One of the major channels of focus for the company is digital, which Estée Lauder is integrating into its service model. At select Clinique counters, customers can use iPads to receive skin care assessments and then e-mail themselves a customized regimen.

The planned increase in advertising spending will be directed across the company’s biggest brands and regions, said Freda. He emphasized Estée Lauder will continue to invest in magazines and plans to increase advertising in TV for select brands, including Clinique, Estée Lauder, Aramis and Designer Fragrances. Freda said Estée Lauder is not moving away from gift-with-purchase as a promotional tool, but noted, “The frequency of gwp has decreased for some brands, and in some markets we’ve been more aggressive than others.
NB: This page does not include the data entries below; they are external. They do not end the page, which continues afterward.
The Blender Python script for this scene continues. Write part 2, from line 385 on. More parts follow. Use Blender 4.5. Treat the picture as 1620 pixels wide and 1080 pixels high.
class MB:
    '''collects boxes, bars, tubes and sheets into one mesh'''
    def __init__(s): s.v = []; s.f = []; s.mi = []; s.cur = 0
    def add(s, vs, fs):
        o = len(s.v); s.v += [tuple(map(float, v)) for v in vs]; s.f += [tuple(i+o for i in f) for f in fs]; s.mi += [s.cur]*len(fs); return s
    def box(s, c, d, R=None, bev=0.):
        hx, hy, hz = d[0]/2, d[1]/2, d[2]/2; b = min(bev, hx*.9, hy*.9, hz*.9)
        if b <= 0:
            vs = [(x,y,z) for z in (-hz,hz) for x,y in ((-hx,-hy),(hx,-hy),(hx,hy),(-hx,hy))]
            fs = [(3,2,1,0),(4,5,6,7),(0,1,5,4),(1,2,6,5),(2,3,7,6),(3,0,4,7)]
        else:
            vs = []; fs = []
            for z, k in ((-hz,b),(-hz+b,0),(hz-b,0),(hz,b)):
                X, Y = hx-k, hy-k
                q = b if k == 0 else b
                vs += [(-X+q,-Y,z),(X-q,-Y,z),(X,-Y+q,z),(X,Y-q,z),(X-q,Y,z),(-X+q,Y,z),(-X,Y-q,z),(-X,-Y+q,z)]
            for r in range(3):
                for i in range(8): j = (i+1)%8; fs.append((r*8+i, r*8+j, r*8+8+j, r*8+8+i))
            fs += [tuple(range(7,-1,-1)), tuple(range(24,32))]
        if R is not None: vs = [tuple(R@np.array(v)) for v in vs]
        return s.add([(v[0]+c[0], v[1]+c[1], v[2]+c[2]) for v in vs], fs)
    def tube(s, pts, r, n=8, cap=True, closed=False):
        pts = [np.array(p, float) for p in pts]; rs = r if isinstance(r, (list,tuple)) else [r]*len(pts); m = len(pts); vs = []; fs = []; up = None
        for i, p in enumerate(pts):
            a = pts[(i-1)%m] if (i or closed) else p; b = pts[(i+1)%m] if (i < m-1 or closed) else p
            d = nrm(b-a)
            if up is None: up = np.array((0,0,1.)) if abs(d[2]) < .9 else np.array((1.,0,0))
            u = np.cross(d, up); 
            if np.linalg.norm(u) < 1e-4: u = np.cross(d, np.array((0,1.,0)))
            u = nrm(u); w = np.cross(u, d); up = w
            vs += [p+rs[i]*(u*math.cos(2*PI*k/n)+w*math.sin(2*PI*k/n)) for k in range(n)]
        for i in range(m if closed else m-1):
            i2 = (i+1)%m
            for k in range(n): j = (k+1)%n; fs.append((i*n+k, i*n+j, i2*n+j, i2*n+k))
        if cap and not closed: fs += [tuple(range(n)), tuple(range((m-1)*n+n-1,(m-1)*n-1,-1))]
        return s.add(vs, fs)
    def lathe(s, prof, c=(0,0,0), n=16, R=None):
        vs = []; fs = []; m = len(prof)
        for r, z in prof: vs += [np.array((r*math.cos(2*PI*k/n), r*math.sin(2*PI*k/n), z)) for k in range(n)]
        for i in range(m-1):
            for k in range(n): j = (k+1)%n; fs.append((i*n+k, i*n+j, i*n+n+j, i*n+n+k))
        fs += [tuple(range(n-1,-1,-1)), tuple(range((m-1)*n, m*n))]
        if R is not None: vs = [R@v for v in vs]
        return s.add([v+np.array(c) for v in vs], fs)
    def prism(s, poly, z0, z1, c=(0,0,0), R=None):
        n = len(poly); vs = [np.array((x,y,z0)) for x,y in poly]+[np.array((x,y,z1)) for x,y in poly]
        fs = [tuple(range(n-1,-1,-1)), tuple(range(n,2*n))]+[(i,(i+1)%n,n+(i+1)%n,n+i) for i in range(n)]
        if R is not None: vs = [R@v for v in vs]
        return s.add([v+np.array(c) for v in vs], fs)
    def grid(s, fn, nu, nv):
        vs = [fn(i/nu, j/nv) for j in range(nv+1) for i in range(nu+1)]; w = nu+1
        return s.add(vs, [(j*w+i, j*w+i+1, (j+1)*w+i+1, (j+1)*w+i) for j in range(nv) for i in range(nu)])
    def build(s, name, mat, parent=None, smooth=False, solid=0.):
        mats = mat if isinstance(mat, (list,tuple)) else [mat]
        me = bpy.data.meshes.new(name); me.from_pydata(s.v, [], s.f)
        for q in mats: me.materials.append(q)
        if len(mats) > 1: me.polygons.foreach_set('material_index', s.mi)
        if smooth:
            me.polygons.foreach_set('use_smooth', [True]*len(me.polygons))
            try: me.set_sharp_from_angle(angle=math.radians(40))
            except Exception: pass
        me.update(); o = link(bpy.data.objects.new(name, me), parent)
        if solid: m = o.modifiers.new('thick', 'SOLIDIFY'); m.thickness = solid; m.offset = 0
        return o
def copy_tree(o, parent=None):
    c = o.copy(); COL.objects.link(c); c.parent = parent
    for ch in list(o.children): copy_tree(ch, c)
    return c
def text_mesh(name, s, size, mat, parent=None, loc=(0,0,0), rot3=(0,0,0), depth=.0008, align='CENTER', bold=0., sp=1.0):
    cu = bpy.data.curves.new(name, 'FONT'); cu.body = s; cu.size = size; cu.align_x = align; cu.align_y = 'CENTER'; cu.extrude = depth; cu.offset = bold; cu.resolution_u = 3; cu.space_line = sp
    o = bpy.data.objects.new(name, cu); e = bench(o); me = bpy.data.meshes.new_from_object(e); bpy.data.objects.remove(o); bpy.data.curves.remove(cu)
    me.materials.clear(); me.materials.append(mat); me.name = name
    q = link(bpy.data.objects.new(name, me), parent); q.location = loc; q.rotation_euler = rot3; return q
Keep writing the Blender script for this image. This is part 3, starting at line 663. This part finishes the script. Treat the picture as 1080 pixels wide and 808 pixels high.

It’s a gradual reduction.”

Estée Lauder’s fewer but better approach helped the beauty firm easily beat Wall Street estimates in the second quarter. For the three months ended Dec. 31, net income was $343.9 million, or $1.71 a diluted share, from $256.2 million, or $1.28, in the year-ago period. Sales gained 10.2 percent to $2.49 billion from $2.26 billion last year.

For the first half of the year, net income gained 34.8 percent to $535 million, or $2.67 a diluted share, from $396.9 million, or $1.99, in the year-ago period. Sales gained 11.9 percent to $4.58 billion, from $4.1 billion from last year. Estée Lauder raised its full-year guidance to a range of $3.40 to $3.60 diluted earnings a share, as well as increased the firm’s operating target to between 13 percent and 14 percent.

Skin care, a strategic focus for the company, was the star category in the quarter with sales up 14 percent to $1.03 billion. Freda, citing data from The NPD Group, said the company’s products accounted for 21 of the top 25 skin care items in U.S. department stores during the recent three-month period.

Fragrance staged a comeback of sorts, gaining 11 percent to $447.6 million.